> Data block
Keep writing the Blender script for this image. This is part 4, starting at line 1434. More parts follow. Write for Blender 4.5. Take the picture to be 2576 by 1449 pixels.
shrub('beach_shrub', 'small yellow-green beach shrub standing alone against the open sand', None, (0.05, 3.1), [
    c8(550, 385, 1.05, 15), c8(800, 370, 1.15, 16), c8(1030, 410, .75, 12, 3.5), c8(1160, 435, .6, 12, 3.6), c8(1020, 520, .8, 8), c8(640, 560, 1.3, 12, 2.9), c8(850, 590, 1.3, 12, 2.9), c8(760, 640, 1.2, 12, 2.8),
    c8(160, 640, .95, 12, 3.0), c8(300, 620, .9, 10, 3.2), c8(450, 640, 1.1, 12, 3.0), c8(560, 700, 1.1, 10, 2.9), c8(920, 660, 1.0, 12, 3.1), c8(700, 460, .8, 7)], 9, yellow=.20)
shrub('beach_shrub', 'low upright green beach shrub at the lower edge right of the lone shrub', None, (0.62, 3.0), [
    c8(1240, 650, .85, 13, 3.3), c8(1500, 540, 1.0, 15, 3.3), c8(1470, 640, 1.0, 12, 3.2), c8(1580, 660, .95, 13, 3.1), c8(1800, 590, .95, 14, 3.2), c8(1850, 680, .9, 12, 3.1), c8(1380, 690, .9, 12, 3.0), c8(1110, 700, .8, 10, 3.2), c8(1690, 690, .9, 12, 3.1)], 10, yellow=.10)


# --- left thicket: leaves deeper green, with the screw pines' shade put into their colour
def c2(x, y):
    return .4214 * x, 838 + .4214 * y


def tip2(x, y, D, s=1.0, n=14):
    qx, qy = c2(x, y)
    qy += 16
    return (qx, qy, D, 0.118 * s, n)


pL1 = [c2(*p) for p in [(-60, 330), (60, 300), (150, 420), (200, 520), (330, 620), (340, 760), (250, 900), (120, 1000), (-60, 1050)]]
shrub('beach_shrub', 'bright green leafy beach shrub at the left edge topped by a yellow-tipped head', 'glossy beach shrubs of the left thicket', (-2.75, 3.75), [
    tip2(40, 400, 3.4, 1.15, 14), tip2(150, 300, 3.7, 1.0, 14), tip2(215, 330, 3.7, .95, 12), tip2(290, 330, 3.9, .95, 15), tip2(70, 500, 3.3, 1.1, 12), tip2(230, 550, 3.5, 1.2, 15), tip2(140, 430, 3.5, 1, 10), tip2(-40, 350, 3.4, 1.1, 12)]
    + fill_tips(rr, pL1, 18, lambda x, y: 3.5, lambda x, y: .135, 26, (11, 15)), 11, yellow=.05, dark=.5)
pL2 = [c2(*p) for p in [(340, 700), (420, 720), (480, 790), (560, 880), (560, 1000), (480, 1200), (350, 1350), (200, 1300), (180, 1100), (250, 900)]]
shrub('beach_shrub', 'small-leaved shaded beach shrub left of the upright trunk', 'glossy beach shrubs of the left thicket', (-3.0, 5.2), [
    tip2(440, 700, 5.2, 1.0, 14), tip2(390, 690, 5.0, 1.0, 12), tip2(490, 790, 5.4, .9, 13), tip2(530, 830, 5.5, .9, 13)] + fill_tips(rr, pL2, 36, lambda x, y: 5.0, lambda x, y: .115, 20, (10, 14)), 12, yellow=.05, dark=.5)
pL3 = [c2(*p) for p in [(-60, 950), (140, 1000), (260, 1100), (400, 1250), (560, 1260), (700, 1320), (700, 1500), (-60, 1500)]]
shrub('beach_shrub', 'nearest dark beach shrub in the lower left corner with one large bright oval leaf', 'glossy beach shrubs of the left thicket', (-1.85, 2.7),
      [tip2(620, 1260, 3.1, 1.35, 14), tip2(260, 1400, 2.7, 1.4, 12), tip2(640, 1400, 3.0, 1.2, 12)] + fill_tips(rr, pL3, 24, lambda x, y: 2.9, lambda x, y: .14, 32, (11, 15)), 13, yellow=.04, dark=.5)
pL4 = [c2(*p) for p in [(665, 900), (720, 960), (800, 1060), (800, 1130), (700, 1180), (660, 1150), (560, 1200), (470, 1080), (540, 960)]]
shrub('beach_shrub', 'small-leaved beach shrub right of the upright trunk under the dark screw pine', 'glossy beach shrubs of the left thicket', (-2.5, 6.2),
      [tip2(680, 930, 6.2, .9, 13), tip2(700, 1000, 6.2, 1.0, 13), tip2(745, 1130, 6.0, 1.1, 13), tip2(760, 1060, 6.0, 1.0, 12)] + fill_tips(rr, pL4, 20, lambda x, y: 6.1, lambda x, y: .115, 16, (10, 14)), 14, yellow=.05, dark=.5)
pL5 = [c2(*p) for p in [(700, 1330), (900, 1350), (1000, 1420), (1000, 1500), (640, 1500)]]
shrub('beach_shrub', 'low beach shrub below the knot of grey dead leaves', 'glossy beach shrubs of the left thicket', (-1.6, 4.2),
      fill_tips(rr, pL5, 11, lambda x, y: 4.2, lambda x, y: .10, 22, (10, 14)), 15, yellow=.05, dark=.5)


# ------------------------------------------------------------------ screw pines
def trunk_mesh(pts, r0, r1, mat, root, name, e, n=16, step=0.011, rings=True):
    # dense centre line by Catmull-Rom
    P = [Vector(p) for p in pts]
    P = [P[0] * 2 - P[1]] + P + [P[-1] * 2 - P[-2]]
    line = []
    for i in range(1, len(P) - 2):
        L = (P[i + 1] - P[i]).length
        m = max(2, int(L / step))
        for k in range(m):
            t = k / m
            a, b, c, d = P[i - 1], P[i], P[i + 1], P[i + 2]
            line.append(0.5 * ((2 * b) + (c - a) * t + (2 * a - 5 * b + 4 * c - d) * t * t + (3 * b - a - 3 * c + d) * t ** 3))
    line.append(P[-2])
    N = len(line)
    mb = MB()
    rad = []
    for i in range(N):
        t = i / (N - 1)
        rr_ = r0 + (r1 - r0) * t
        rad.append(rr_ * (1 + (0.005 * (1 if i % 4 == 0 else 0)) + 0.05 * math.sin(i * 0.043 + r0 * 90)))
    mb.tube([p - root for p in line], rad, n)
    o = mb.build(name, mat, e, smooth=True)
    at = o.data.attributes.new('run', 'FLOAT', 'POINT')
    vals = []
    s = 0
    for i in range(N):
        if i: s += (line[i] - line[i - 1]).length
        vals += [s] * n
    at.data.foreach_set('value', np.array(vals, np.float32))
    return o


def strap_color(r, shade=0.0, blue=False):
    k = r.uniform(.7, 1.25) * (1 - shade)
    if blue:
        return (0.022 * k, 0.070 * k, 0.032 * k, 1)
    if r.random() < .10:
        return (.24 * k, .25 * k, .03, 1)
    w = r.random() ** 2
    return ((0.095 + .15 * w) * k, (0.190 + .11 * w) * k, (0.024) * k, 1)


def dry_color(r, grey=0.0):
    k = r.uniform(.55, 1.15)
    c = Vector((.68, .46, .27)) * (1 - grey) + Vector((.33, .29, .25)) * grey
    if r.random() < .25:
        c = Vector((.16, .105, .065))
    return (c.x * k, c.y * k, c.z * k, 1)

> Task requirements
Extract all of the data shown above and repeat it verbatim.

> The output
Keep writing the Blender script for this image. This is part 4, starting at line 1434. More parts follow. Write for Blender 4.5. Take the picture to be 2576 by 1449 pixels.
shrub('beach_shrub', 'small yellow-green beach shrub standing alone against the open sand', None, (0.05, 3.1), [
    c8(550, 385, 1.05, 15), c8(800, 370, 1.15, 16), c8(1030, 410, .75, 12, 3.5), c8(1160, 435, .6, 12, 3.6), c8(1020, 520, .8, 8), c8(640, 560, 1.3, 12, 2.9), c8(850, 590, 1.3, 12, 2.9), c8(760, 640, 1.2, 12, 2.8),
    c8(160, 640, .95, 12, 3.0), c8(300, 620, .9, 10, 3.2), c8(450, 640, 1.1, 12, 3.0), c8(560, 700, 1.1, 10, 2.9), c8(920, 660, 1.0, 12, 3.1), c8(700, 460, .8, 7)], 9, yellow=.20)
shrub('beach_shrub', 'low upright green beach shrub at the lower edge right of the lone shrub', None, (0.62, 3.0), [
    c8(1240, 650, .85, 13, 3.3), c8(1500, 540, 1.0, 15, 3.3), c8(1470, 640, 1.0, 12, 3.2), c8(1580, 660, .95, 13, 3.1), c8(1800, 590, .95, 14, 3.2), c8(1850, 680, .9, 12, 3.1), c8(1380, 690, .9, 12, 3.0), c8(1110, 700, .8, 10, 3.2), c8(1690, 690, .9, 12, 3.1)], 10, yellow=.10)


# --- left thicket: leaves deeper green, with the screw pines' shade put into their colour
def c2(x, y):
    return .4214 * x, 838 + .4214 * y


def tip2(x, y, D, s=1.0, n=14):
    qx, qy = c2(x, y)
    qy += 16
    return (qx, qy, D, 0.118 * s, n)


pL1 = [c2(*p) for p in [(-60, 330), (60, 300), (150, 420), (200, 520), (330, 620), (340, 760), (250, 900), (120, 1000), (-60, 1050)]]
shrub('beach_shrub', 'bright green leafy beach shrub at the left edge topped by a yellow-tipped head', 'glossy beach shrubs of the left thicket', (-2.75, 3.75), [
    tip2(40, 400, 3.4, 1.15, 14), tip2(150, 300, 3.7, 1.0, 14), tip2(215, 330, 3.7, .95, 12), tip2(290, 330, 3.9, .95, 15), tip2(70, 500, 3.3, 1.1, 12), tip2(230, 550, 3.5, 1.2, 15), tip2(140, 430, 3.5, 1, 10), tip2(-40, 350, 3.4, 1.1, 12)]
    + fill_tips(rr, pL1, 18, lambda x, y: 3.5, lambda x, y: .135, 26, (11, 15)), 11, yellow=.05, dark=.5)
pL2 = [c2(*p) for p in [(340, 700), (420, 720), (480, 790), (560, 880), (560, 1000), (480, 1200), (350, 1350), (200, 1300), (180, 1100), (250, 900)]]
shrub('beach_shrub', 'small-leaved shaded beach shrub left of the upright trunk', 'glossy beach shrubs of the left thicket', (-3.0, 5.2), [
    tip2(440, 700, 5.2, 1.0, 14), tip2(390, 690, 5.0, 1.0, 12), tip2(490, 790, 5.4, .9, 13), tip2(530, 830, 5.5, .9, 13)] + fill_tips(rr, pL2, 36, lambda x, y: 5.0, lambda x, y: .115, 20, (10, 14)), 12, yellow=.05, dark=.5)
pL3 = [c2(*p) for p in [(-60, 950), (140, 1000), (260, 1100), (400, 1250), (560, 1260), (700, 1320), (700, 1500), (-60, 1500)]]
shrub('beach_shrub', 'nearest dark beach shrub in the lower left corner with one large bright oval leaf', 'glossy beach shrubs of the left thicket', (-1.85, 2.7),
      [tip2(620, 1260, 3.1, 1.35, 14), tip2(260, 1400, 2.7, 1.4, 12), tip2(640, 1400, 3.0, 1.2, 12)] + fill_tips(rr, pL3, 24, lambda x, y: 2.9, lambda x, y: .14, 32, (11, 15)), 13, yellow=.04, dark=.5)
pL4 = [c2(*p) for p in [(665, 900), (720, 960), (800, 1060), (800, 1130), (700, 1180), (660, 1150), (560, 1200), (470, 1080), (540, 960)]]
shrub('beach_shrub', 'small-leaved beach shrub right of the upright trunk under the dark screw pine', 'glossy beach shrubs of the left thicket', (-2.5, 6.2),
      [tip2(680, 930, 6.2, .9, 13), tip2(700, 1000, 6.2, 1.0, 13), tip2(745, 1130, 6.0, 1.1, 13), tip2(760, 1060, 6.0, 1.0, 12)] + fill_tips(rr, pL4, 20, lambda x, y: 6.1, lambda x, y: .115, 16, (10, 14)), 14, yellow=.05, dark=.5)
pL5 = [c2(*p) for p in [(700, 1330), (900, 1350), (1000, 1420), (1000, 1500), (640, 1500)]]
shrub('beach_shrub', 'low beach shrub below the knot of grey dead leaves', 'glossy beach shrubs of the left thicket', (-1.6, 4.2),
      fill_tips(rr, pL5, 11, lambda x, y: 4.2, lambda x, y: .10, 22, (10, 14)), 15, yellow=.05, dark=.5)


# ------------------------------------------------------------------ screw pines
def trunk_mesh(pts, r0, r1, mat, root, name, e, n=16, step=0.011, rings=True):
    # dense centre line by Catmull-Rom
    P = [Vector(p) for p in pts]
    P = [P[0] * 2 - P[1]] + P + [P[-1] * 2 - P[-2]]
    line = []
    for i in range(1, len(P) - 2):
        L = (P[i + 1] - P[i]).length
        m = max(2, int(L / step))
        for k in range(m):
            t = k / m
            a, b, c, d = P[i - 1], P[i], P[i + 1], P[i + 2]
            line.append(0.5 * ((2 * b) + (c - a) * t + (2 * a - 5 * b + 4 * c - d) * t * t + (3 * b - a - 3 * c + d) * t ** 3))
    line.append(P[-2])
    N = len(line)
    mb = MB()
    rad = []
    for i in range(N):
        t = i / (N - 1)
        rr_ = r0 + (r1 - r0) * t
        rad.append(rr_ * (1 + (0.005 * (1 if i % 4 == 0 else 0)) + 0.05 * math.sin(i * 0.043 + r0 * 90)))
    mb.tube([p - root for p in line], rad, n)
    o = mb.build(name, mat, e, smooth=True)
    at = o.data.attributes.new('run', 'FLOAT', 'POINT')
    vals = []
    s = 0
    for i in range(N):
        if i: s += (line[i] - line[i - 1]).length
        vals += [s] * n
    at.data.foreach_set('value', np.array(vals, np.float32))
    return o


def strap_color(r, shade=0.0, blue=False):
    k = r.uniform(.7, 1.25) * (1 - shade)
    if blue:
        return (0.022 * k, 0.070 * k, 0.032 * k, 1)
    if r.random() < .10:
        return (.24 * k, .25 * k, .03, 1)
    w = r.random() ** 2
    return ((0.095 + .15 * w) * k, (0.190 + .11 * w) * k, (0.024) * k, 1)


def dry_color(r, grey=0.0):
    k = r.uniform(.55, 1.15)
    c = Vector((.68, .46, .27)) * (1 - grey) + Vector((.33, .29, .25)) * grey
    if r.random() < .25:
        c = Vector((.16, .105, .065))
    return (c.x * k, c.y * k, c.z * k, 1)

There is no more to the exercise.